/

Sterling weakens after cooler UK CPI data

1046 views
1 min read

The EURGBP cross extended the rally to 0.8445 during early European trading hours on Wednesday.

The Pound Sterling weakened against the shared currency after the cooler-than-expected UK Consumer Price Index (CPI) inflation data for December.

Later on Wednesday, the Eurozone Industrial Production will be released. Also, European Central Bank Vice President Luis de Guindos will deliver a speech on the same day.

Data released by the Office for National Statistics showed that the UK’s headline CPI rose 2.5% YoY in December, compared to 2.6% in November. This reading came in softer than the 2.7% expected.

The Core CPI, which excludes the volatile prices of food and energy, climbed 3.2% YoY in December versus 3.5% prior, below the market consensus of 3.4%. Meanwhile, the monthly UK CPI inflation increased to 0.3% in December from 0.1% in November.
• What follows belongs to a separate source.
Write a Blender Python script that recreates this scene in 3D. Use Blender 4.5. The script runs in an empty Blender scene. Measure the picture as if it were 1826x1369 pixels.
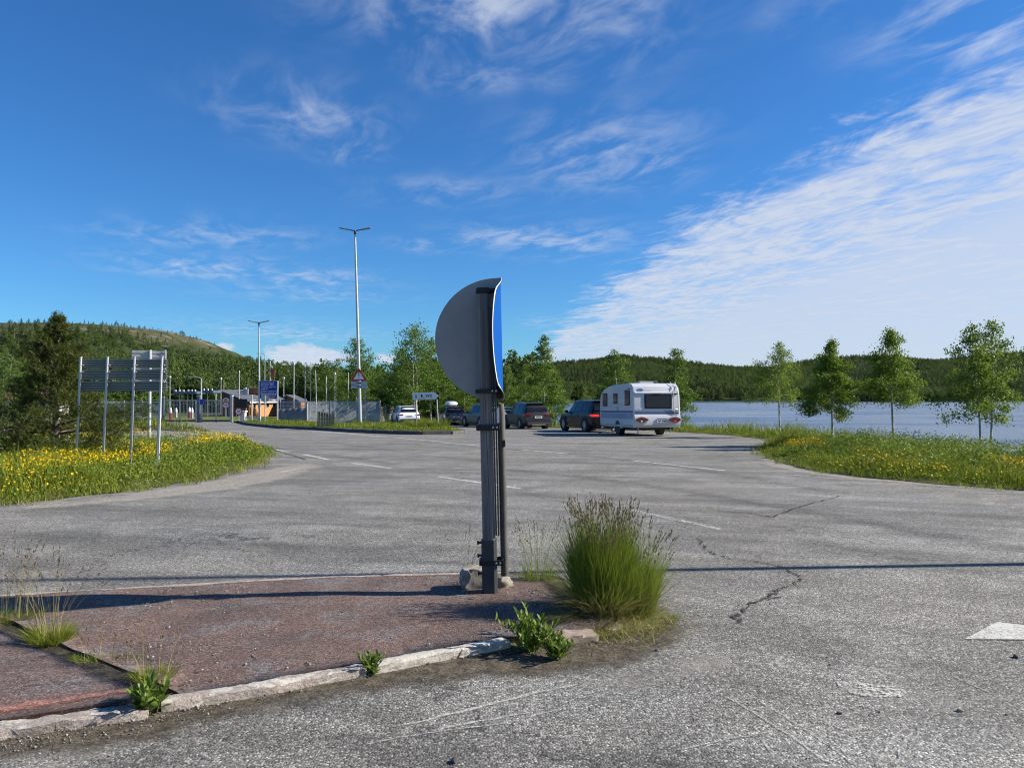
import bpy, bmesh, math, random
import numpy as np
from mathutils import Vector, Matrix, geometry

# ------------------------------------------------------------------ camera, sky, sun, exposure
sc = bpy.context.scene
COL = sc.collection
R = math.radians
F, CX, CY, HY, EYE = 1350.0, 913.0, 684.5, 707.0, 1.6
PITCH = math.atan((HY - CY) / F)
cam_d = bpy.data.cameras.new('camera'); cam = bpy.data.objects.new('camera', cam_d); COL.objects.link(cam)
cam_d.sensor_width = 36.0; cam_d.lens = F / 1826.0 * 36.0
cam_d.clip_start = 0.05; cam_d.clip_end = 9000
cam.location = (0, 0, EYE); cam.rotation_euler = (R(90) + PITCH, 0, 0)
sc.camera = cam

SUN_EL, SUN_AZ = R(31.5), R(86.0)          # azimuth clockwise from +Y
SUN_DIR = Vector((math.cos(SUN_EL) * math.sin(SUN_AZ), math.cos(SUN_EL) * math.cos(SUN_AZ), math.sin(SUN_EL)))
sun_d = bpy.data.lights.new('sun', 'SUN'); sun = bpy.data.objects.new('sun', sun_d); COL.objects.link(sun)
sun_d.energy = 5.0; sun_d.angle = R(0.53); sun_d.color = (1.0, 0.93, 0.82)
sun.rotation_euler = SUN_DIR.to_track_quat('Z', 'Y').to_euler(); sun.location = (60, 5, 40)

sc.view_settings.view_transform = 'Standard'; sc.view_settings.look = 'None'
sc.view_settings.exposure = 0.88; sc.view_settings.gamma = 1.0; sc.view_settings.use_curve_mapping = False
sc.cycles.use_denoising = True; sc.cycles.filter_width = 1.1
sc.cycles.max_bounces = 5; sc.cycles.transparent_max_bounces = 10
sc.cycles.sample_clamp_indirect = 6.0


class NT:
    """small helper around a node tree"""
    def __init__(s, tree):
        s.t = tree; s.n = tree.nodes; s.l = tree.links
        s.n.clear()
    def add(s, typ, **kw):
        nd = s.n.new(typ)
        for k, v in kw.items():
            setattr(nd, k, v)
        return nd
    def put(s, sock, val):
        if hasattr(val, 'is_output') or isinstance(val, bpy.types.NodeSocket):
            s.l.new(val, sock)
        elif val is not None:
            try:
                sock.default_value = val
            except TypeError:
                sock.default_value = (val[0], val[1], val[2], 1.0)
            except ValueError:
                sock.default_value = (val[0], val[1], val[2], 1.0)
    def m(s, op, a, b=None, c=None, clamp=False):
        nd = s.add('ShaderNodeMath', operation=op); nd.use_clamp = clamp
        for i, v in enumerate((a, b, c)):
            if v is not None: s.put(nd.inputs[i], v)
        return nd.outputs[0]
    def vm(s, op, a, b=None, scale=None):
        nd = s.add('ShaderNodeVectorMath', operation=op)
        s.put(nd.inputs[0], a)
        if b is not None: s.put(nd.inputs[1], b)
        if scale is not None: s.put(nd.inputs['Scale'], scale)
        return nd.outputs[0]
    def sep(s, v):
        nd = s.add('ShaderNodeSeparateXYZ'); s.put(nd.inputs[0], v); return nd.outputs
    def comb(s, x, y, z):
        nd = s.add('ShaderNodeCombineXYZ')
        for i, v in enumerate((x, y, z)): s.put(nd.inputs[i], v)
        return nd.outputs[0]
    def noise(s, vec, scale, detail=4, rough=0.55, dist=0.0, out=0):
        nd = s.add('ShaderNodeTexNoise')
        if vec is not None: s.put(nd.inputs['Vector'], vec)
        nd.inputs['Scale'].default_value = scale; nd.inputs['Detail'].default_value = detail
        nd.inputs['Roughness'].default_value = rough; nd.inputs['Distortion'].default_value = dist
        return nd.outputs[out]
    def voro(s, vec, scale, feature='F1', out='Distance', rnd=1.0):
        nd = s.add('ShaderNodeTexVoronoi', feature=feature)
        s.put(nd.inputs['Vector'], vec); nd.inputs['Scale'].default_value = scale
        nd.inputs['Randomness'].default_value = rnd
        return nd.outputs[out]
    def ramp(s, fac, stops, interp='LINEAR'):
        nd = s.add('ShaderNodeValToRGB'); s.put(nd.inputs[0], fac)
        cr = nd.color_ramp; cr.interpolation = interp
        while len(cr.elements) < len(stops): cr.elements.new(0.5)
        for e, (p, c) in zip(cr.elements, stops):
            e.position = p
            e.color = (c, c, c, 1) if not hasattr(c, '__len__') else (c[0], c[1], c[2], 1)
        return nd.outputs[0]
    def sstep(s, v, lo, hi):
        nd = s.add('ShaderNodeMapRange', interpolation_type='SMOOTHSTEP')
        s.put(nd.inputs[0], v); nd.inputs[1].default_value = lo; nd.inputs[2].default_value = hi
        return nd.outputs[0]
    def mix(s, fac, a, b, blend='MIX'):
        nd = s.add('ShaderNodeMix', data_type='RGBA', blend_type=blend)
        s.put(nd.inputs[0], fac); s.put(nd.inputs[6], a); s.put(nd.inputs[7], b)
        return nd.outputs[2]
    def bump(s, h, strength=0.5, dist=0.01, normal=None):
        nd = s.add('ShaderNodeBump'); s.put(nd.inputs['Height'], h)
        nd.inputs['Strength'].default_value = strength; nd.inputs['Distance'].default_value = dist
        if normal is not None: s.l.new(normal, nd.inputs['Normal'])
        return nd.outputs[0]


def build_world():
    w = bpy.data.worlds.new('World'); sc.world = w; w.use_nodes = True; w.cycles.sampling_method = 'NONE'
    n = NT(w.node_tree)
    sky = n.add('ShaderNodeTexSky', sky_type='NISHITA')
    sky.sun_disc = False; sky.sun_elevation = SUN_EL; sky.sun_rotation = SUN_AZ
    sky.altitude = 100; sky.air_density = 1.0; sky.dust_density = 0.25; sky.ozone_density = 3.2
    hs = n.add('ShaderNodeHueSaturation'); hs.inputs['Saturation'].default_value = 1.12
    hs.inputs['Value'].default_value = 1.0
    n.l.new(sky.outputs[0], hs.inputs['Color'])
    tint = n.mix(1.0, hs.outputs[0], (0.43, 0.81, 1.16), 'MULTIPLY')
    b1 = n.add('ShaderNodeBackground'); n.l.new(tint, b1.inputs[0]); b1.inputs[1].default_value = 0.068
    tc = n.add('ShaderNodeTexCoord').outputs['Generated']
    x, y, z = n.sep(tc)
    zc = n.m('MAXIMUM', z, 0.012)
    u = n.m('DIVIDE', x, zc); v = n.m('DIVIDE', y, zc)
    P = n.comb(u, v, 0.0)
    # the cloud deck: a flat layer, far parts compressed towards the horizon
    # (1) big cirrus sheet on the sunward side, its edge drifting off
    vsafe = n.m('MAXIMUM', v, 1.4)
    edge = n.m('SUBTRACT', n.m('SUBTRACT', u, 0.50), n.m('DIVIDE', 1.78, vsafe))
    warp = n.noise(n.vm('MULTIPLY', P, (1.0, 0.55, 1)), 0.9, 3, 0.55, 0.3)
    streak_v = n.comb(n.m('ADD', n.m('MULTIPLY', u, 0.20), n.m('MULTIPLY', v, -0.80)),
                      n.m('MULTIPLY', n.m('ADD', n.m('MULTIPLY', u, 0.95), n.m('MULTIPLY', v, 0.30)), 1.55), 0.0)
    streak = n.noise(streak_v, 1.6, 8, 0.62, 1.3)
    fine = n.noise(n.vm('MULTIPLY', streak_v, (1, 1.35, 1)), 4.0, 6, 0.62, 1.2)
    e2 = n.m('ADD', edge, n.m('ADD', n.m('MULTIPLY', n.m('SUBTRACT', warp, 0.5), 0.9),
                             n.m('MULTIPLY', n.m('SUBTRACT', streak, 0.5), 1.15)))
    e2 = n.m('ADD', e2, n.m('MULTIPLY', n.m('SUBTRACT', fine, 0.5), 0.35))
    sheet = n.sstep(e2, -0.10, 0.42)
    tex = n.m('ADD', 0.34, n.m('MULTIPLY', n.sstep(n.m('ADD', n.m('MULTIPLY', streak, 0.6), n.m('MULTIPLY', fine, 0.4)), 0.36, 0.58), 0.66))
    thick = n.m('MAXIMUM', tex, n.m('MULTIPLY', n.sstep(edge, 0.3, 2.2), 0.88))
    m1 = n.m('MULTIPLY', sheet, thick)
    # (2) loose wisps
    wv = n.comb(n.m('ADD', n.m('MULTIPLY', u, 0.36), n.m('MULTIPLY', v, -0.93)),
                n.m('MULTIPLY', n.m('ADD', n.m('MULTIPLY', u, 0.93), n.m('MULTIPLY', v, 0.36)), 1.9), 0.0)
    wn = n.noise(wv, 2.6, 7, 0.60, 0.5)
    tot = None
    for cu, cv, ru, rv, a in [(-0.10, 1.93, 0.30, 0.26, 1.0), (0.16, 1.95, 0.28, 0.34, .85), (0.18, 2.3, .16, .16, .55), (-0.13, 2.34, .17, .14, .75),
                              (-0.74, 2.70, .26, .30, .75), (-0.68, 3.05, .16, .2, .55), (-0.35, 3.70, .35, .25, .55), (-0.42, 1.95, .16, .2, .4),
                              (0.36, 3.15, .34, .50, .75), (0.60, 3.30, .20, .35, .7), (0.30, 4.9, .45, .5, .95), (0.0, 4.75, .40, .35, .9),
                              (-1.9, 4.7, .55, .4, .7), (-2.4, 5.9, .6, .6, .8), (-1.7, 6.4, .5, .5, .8), (-0.45, 5.0, .35, .25, .55),
                              (0.47, 10.2, .35, .8, .6), (-3.6, 12.0, 1.2, 2.0, .75), (.75, 1.95, .14, .14, .3), (-2.0, 7.3, .8, .8, .5), (1.28, 1.90, .26, .30, 1.35), (1.42, 2.10, .25, .25, 1.3)]:
        dx = n.m('MULTIPLY', n.m('SUBTRACT', u, cu), 1 / ru); dy = n.m('MULTIPLY', n.m('SUBTRACT', v, cv), 1 / rv)
        r2 = n.m('ADD', n.m('MULTIPLY', dx, dx), n.m('MULTIPLY', dy, dy))
        g = n.m('MULTIPLY', n.m('POWER', 2.71828, n.m('MULTIPLY', r2, -1.0)), a)
        tot = g if tot is None else n.m('MAXIMUM', tot, g)
    # the same thin wisps carry on outside the frame
    anyw = n.sstep(n.noise(n.vm('MULTIPLY', P, (0.5, 0.5, 1)), 0.8, 2, 0.5), 0.56, 0.75)
    outside = n.m('SUBTRACT', 1.0, n.sstep(v, 0.4, 1.5))
    tot = n.m('MAXIMUM', tot, n.m('MULTIPLY', anyw, n.m('MULTIPLY', outside, 0.7)))
    m2 = n.m('MULTIPLY', tot, n.sstep(wn, 0.38, 0.74))
    m2 = n.m('MULTIPLY', m2, 0.80)
    # (3) low cumulus on the horizon over the wooded ridge
    az = n.m('ARCTAN2', x, y)
    q = None
    for ca, ce, ra, re, amp in [(-0.272, 0.052, 0.048, 0.017, 1.0), (-0.375, 0.056, 0.030, 0.011, .9), (-0.235, 0.050, .03, .012, .8), (-0.166, 0.050, .02, .008, .6)]:
        el = n.m('SUBTRACT', z, ce)
        dx = n.m('MULTIPLY', n.m('SUBTRACT', az, ca), 1 / ra); dy = n.m('MULTIPLY', el, 1 / re)
        r2 = n.m('ADD', n.m('MULTIPLY', dx, dx), n.m('MULTIPLY', dy, dy))
        g = n.m('MULTIPLY', n.m('SUBTRACT', 1.0, r2), amp)
        q = g if q is None else n.m('MAXIMUM', q, g)
    pn = n.noise(n.comb(n.m('MULTIPLY', az, 1.0), n.m('MULTIPLY', z, 2.4), 0.0), 42, 5, 0.6)
    m3 = n.m('MULTIPLY', n.sstep(n.m('ADD', q, n.m('MULTIPLY', n.m('SUBTRACT', pn, 0.5), 2.2)), -0.1, 0.55), 0.95)
    mask = n.m('MAXIMUM', n.m('MAXIMUM', m1, m2), m3, clamp=True)
    ccol = n.mix(n.sstep(thick, 0.2, 0.9), (0.80, 0.86, 0.97), (0.66, 0.73, 0.87))
    b2 = n.add('ShaderNodeBackground'); n.l.new(ccol, b2.inputs[0]); b2.inputs[1].default_value = 0.52
    mx = n.add('ShaderNodeMixShader'); n.l.new(n.m('MULTIPLY', mask, 0.93), mx.inputs[0])
    n.l.new(b1.outputs[0], mx.inputs[1]); n.l.new(b2.outputs[0], mx.inputs[2])
    out = n.add('ShaderNodeOutputWorld'); n.l.new(mx.outputs[0], out.inputs[0])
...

Markets expected a 0.4% print.

The Pound Sterling attracts some sellers in an immediate reaction to the downbeat UK CPI inflation data.

Additionally, the concerns about the UK’s fiscal sustainability and rising bond yields might continue to undermine the GBP. Analysts expect higher borrowing costs may force the government to rein in spending or raise taxes to meet its fiscal rules, potentially weighing on the UK’s future growth.

On the Euro front, the ECB delivered rate cuts four times last year, and traders expect three or four moves in 2025 due to the Eurozone’s weak economic outlook.

This, in turn, could exert some downward pressure on the Euro against the GBP.

ECB Governing Council member Olli Rehn said on Monday that, “against the backdrop of disinflation being on track and the growth outlook having weakened it makes sense to continue rate cuts.”